In the case of Peter, Satan was allowed to take all advantage of circumstances against the disciples of the Lord; and if he prevailed to make one traitor, he almost succeeded in doing the same with another. But Satan could not prevail, with all the power of circumstances at his disposal, against the prayer of the Lord Jesus for Peter. Surely, the Lord Jesus had power to have hindered the sifting altogether; but Peter needed, and we all too need, the sieve. A deep practical truth was to be learnt by Peter, and by Peter that he might instruct others, that no wit or wisdom of man, no honesty of purpose, no determinateness of resolution, can stand before the overwhelming power of circumstances, and that faith alone rises superior to them. "I have prayed for thee that thy faith fail not." Well might it fail, when with the fondest expectations so rudely shocked by the arrest of Jesus, all appeared in the hands of "the power of darkness." It seemed as though God had given up everything. "All forsook Him and fled." 

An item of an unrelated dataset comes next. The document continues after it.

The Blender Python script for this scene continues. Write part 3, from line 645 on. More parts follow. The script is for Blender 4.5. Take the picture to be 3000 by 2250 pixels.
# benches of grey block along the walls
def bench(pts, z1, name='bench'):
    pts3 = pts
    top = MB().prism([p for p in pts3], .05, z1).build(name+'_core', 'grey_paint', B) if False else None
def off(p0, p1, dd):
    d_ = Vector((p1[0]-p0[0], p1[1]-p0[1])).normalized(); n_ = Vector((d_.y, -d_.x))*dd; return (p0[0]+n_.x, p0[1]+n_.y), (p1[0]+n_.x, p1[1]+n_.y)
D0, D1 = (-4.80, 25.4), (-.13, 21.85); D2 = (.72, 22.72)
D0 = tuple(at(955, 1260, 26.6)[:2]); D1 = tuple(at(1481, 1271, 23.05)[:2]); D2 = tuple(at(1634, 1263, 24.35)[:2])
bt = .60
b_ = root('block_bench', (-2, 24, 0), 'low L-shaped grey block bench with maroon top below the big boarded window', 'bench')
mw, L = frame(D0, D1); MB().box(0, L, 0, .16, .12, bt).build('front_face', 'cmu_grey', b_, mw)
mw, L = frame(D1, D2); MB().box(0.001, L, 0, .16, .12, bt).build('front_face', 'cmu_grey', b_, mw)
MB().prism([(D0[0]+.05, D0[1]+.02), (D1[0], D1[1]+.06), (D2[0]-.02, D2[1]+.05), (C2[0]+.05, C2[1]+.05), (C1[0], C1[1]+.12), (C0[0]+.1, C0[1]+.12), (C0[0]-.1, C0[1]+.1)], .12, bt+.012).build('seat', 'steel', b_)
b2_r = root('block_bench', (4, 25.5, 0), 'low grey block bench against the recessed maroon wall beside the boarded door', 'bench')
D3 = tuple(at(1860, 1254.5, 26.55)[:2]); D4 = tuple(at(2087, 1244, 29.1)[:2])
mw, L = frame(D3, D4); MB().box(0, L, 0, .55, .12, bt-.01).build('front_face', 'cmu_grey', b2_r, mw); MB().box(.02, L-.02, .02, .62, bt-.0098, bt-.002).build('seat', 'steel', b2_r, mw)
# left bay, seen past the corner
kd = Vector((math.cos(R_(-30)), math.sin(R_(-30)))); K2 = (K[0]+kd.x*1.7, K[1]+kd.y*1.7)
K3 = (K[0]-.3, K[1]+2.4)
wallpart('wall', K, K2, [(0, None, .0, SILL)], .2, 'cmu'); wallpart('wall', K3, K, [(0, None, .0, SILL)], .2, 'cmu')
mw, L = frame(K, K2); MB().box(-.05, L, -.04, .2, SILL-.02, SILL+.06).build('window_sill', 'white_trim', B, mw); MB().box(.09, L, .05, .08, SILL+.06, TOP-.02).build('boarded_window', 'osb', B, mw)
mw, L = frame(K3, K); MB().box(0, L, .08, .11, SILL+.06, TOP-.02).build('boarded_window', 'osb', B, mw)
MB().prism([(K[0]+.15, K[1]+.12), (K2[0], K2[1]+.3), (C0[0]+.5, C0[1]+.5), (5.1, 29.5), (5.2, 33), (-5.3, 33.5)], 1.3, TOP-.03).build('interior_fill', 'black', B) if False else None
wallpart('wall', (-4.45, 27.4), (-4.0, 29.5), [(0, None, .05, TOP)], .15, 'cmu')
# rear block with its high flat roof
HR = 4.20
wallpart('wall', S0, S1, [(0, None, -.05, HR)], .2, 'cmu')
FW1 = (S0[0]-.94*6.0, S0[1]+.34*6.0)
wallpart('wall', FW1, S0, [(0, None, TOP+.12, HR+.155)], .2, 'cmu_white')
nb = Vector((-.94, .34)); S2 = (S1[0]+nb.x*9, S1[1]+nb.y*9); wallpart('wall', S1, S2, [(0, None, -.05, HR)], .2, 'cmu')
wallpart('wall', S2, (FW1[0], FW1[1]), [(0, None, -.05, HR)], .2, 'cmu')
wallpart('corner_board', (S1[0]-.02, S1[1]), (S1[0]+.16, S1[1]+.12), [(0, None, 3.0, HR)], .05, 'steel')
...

But when the power of darkness had so far prevailed as to lead Peter to curse and swear, and deny Jesus with an oath; when by the cock crowing this was brought to his sorrowful recollection; then, for faith not to stagger or fail is marvelous indeed. It was indeed a deep soul-trying sifting which Peter needed; but how pure and clear does the wheat come forth! What a gainer was Peter! His faith failed not. It was all that was left him. Where is Peter? Peter is left without any ground of boasting. He can make no new resolve. He is stripped of everything, and brought back to know himself as "Simon, Simon." 

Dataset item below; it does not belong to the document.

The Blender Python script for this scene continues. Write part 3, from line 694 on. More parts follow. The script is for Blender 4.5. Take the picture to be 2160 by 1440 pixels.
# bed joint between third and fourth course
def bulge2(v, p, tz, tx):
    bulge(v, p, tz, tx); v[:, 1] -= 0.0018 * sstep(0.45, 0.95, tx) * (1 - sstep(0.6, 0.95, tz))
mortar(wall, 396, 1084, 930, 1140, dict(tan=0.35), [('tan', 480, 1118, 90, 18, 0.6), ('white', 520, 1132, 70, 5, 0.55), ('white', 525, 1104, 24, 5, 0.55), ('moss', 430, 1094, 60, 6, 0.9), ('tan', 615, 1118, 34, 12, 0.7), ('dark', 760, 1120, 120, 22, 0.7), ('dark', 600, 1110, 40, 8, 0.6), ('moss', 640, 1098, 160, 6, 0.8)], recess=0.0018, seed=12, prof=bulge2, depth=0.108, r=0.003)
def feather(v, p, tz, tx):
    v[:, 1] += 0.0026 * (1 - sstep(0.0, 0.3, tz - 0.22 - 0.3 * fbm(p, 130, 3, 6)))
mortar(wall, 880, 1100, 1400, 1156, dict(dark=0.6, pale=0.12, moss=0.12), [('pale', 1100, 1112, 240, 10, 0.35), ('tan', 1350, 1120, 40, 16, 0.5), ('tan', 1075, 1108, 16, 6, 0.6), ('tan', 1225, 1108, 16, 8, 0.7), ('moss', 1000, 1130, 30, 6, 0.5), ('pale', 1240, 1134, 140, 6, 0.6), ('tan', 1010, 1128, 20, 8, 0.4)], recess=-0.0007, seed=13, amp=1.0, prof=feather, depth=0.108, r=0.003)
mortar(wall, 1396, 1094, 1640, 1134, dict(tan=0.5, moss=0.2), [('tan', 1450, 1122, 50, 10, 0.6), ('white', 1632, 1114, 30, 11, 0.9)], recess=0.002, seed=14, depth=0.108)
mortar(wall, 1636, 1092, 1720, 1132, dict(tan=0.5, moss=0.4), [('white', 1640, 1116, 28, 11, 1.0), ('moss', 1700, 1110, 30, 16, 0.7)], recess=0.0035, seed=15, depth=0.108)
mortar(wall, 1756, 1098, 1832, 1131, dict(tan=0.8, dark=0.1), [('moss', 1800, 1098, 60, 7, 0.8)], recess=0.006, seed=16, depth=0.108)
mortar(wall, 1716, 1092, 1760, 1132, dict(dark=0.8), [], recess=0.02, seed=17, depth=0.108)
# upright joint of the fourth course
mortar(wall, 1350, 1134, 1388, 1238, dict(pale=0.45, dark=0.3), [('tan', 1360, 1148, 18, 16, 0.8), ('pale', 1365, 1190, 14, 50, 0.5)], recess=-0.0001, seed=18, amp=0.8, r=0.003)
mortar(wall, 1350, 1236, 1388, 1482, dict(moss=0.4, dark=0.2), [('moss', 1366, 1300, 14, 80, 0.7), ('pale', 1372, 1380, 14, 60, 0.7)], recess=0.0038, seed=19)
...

But, there was the same Lord, before whose feet he had fallen at the outset, confessing himself a sinful man. His faith did not fail. He looked to Him still, and he knew the power of restoring grace. How well was he able to strengthen his brethren after this fall and recovery! It was the severe sifting he had gone through which gives such emphasis to his words, "Kept by the power of God through faith unto salvation." He could very feelingly say, "Be sober, be vigilant, because your adversary the devil, as a roaring lion, walketh about seeking whom he may devour; whom resist, steadfast in the faith." 

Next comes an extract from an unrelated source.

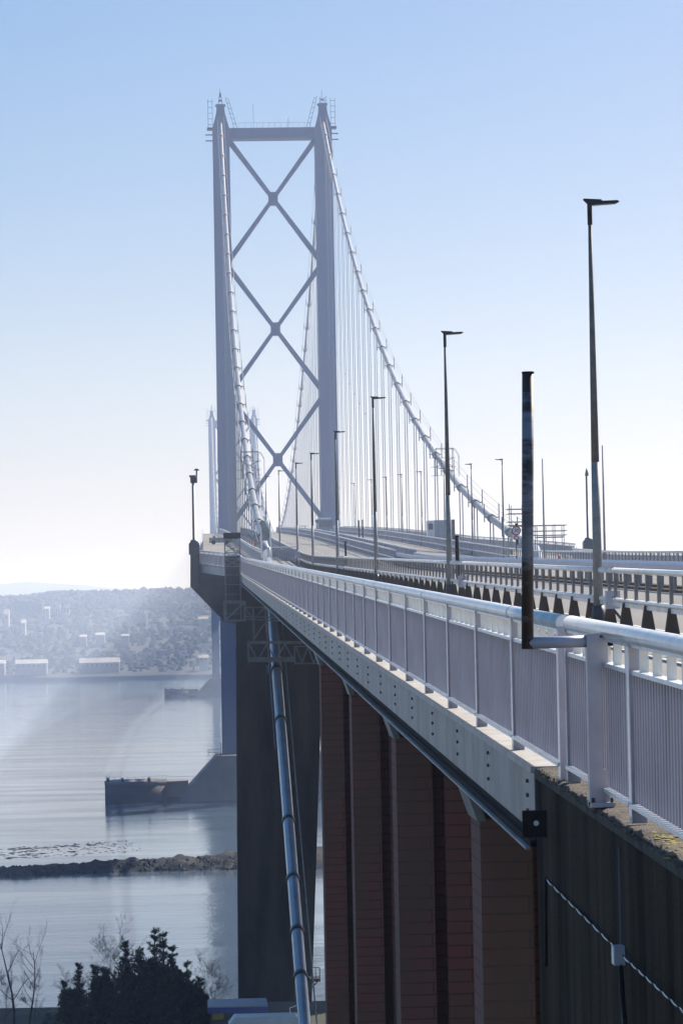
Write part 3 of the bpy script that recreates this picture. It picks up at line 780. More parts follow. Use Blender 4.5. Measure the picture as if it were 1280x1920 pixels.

Satan had indeed, by the power of circumstances, brought out from Peter that which Peter little suspected to be in himself, and doubtless thought thus to ruin Peter and to dishonor the Lord. But Satan was but the sieve in the hand of the Lord; that which was defective was sifted away; and Peter comes forth from the painful process converted from self-confidence to confidence in the Lord, strong by knowing his own weakness, and by proving faith in Jesus to be a blessed reality indeed. 

There is one result connected with the sifting of Peter most blessedly brought out. The Lord knew what was at the bottom of the heart of Peter, for His grace had put it there. In a temperament naturally sanguine, under a mass of fleshly confidence and forward zeal, there was genuine love to the Lord Jesus Christ. After his terrible sifting, how readily can Peter answer to the challenge of his Lord, "Simon, son of Jonas, lovest thou Me?" "Lord, Thou knowest all things; Thou knowest that I love Thee." Simon no longer voluntarily undertakes to be put to the test. He has no such thought now in his heart as, "though all men shall be offended because of Thee, yet will I never be offended;" but he appeals to that very omniscience which had searched and sifted him. On all former occasions, Peter had acted on his own presumed knowledge of himself; now he appeals to the Lord's own perfect knowledge of himself. In this sifting, even though Satan was the instrument, "no grain fell to the ground;" but the precious grain, buried under such rubbish, was brought forth clean and unmixed. 

And is not this dealing with us according to the divine order in Ps. 139? "O Lord, Thou hast searched me and known me; Thou winnowest my path." And what is the reply of the soul to all the sifting through which it has consciously passed? "Search me, O God, and know my heart; try me and know my thoughts." If such be the result, well may we, having the like spirit of faith, say, "How precious also are Thy thoughts unto me, O God! how great is the sum of them!" Brethren, beloved of God, are we conscious of the painfulness, the shame, the perplexity, arising from actual sifting? Let this precious thought comfort our hearts--that the Lord is thus sifting away much that we have cherished more than Himself; but only to bring out that which He knows to be at the bottom of our hearts; for He by His Spirit has put it there--faith in Him and love to Him. Let each one then bare His heart to Him that makes Himself known in the churches as "searching the reins and the heart," and say, "Search me, O Lord." 

"He is righteous in all His ways, and holy in all His words." Much of the evil which has been concealed even from ourselves is now being made manifest; that which was rankling underneath is now on the surface. Enough indeed has already been done to make us feel that "to us belongeth shame and confusion of face;" but if faith fail not in answer to the intercession of the Lord Jesus, then will the Lord Jesus Himself be learnt in a way He was never known before. The soul will be led consciously to have to do with Him; nearness to Him and intimacy with Him will take the place of things valuable in themselves, but hurtful in proportion to their value when used by the folly of our hearts to hinder the Lord Jesus from having the supreme place in our hearts. 

Much may indeed have passed through the sieve. The sieve has been needed to strengthen some of us, even as Peter was strengthened. To one choice servant Satan was used as a buffeter, lest he should be exalted by the abundance of the revelations vouchsafed to him. But in the case of Peter, Satan was used as a sieve, to show the impossibility of the flesh using aright the wondrous revelation made to him of the glory of Jesus, the Son of the living God--the unassailable foundation of the church. We need to be strengthened by experimentally learning the security of this Rock under us, when every confidence in which the flesh could possibly take part has utterly failed. 

The Lord alone can bear the glory. He abideth faithful. He cannot deny Himself. Let Him alone be exalted. --J.L.H.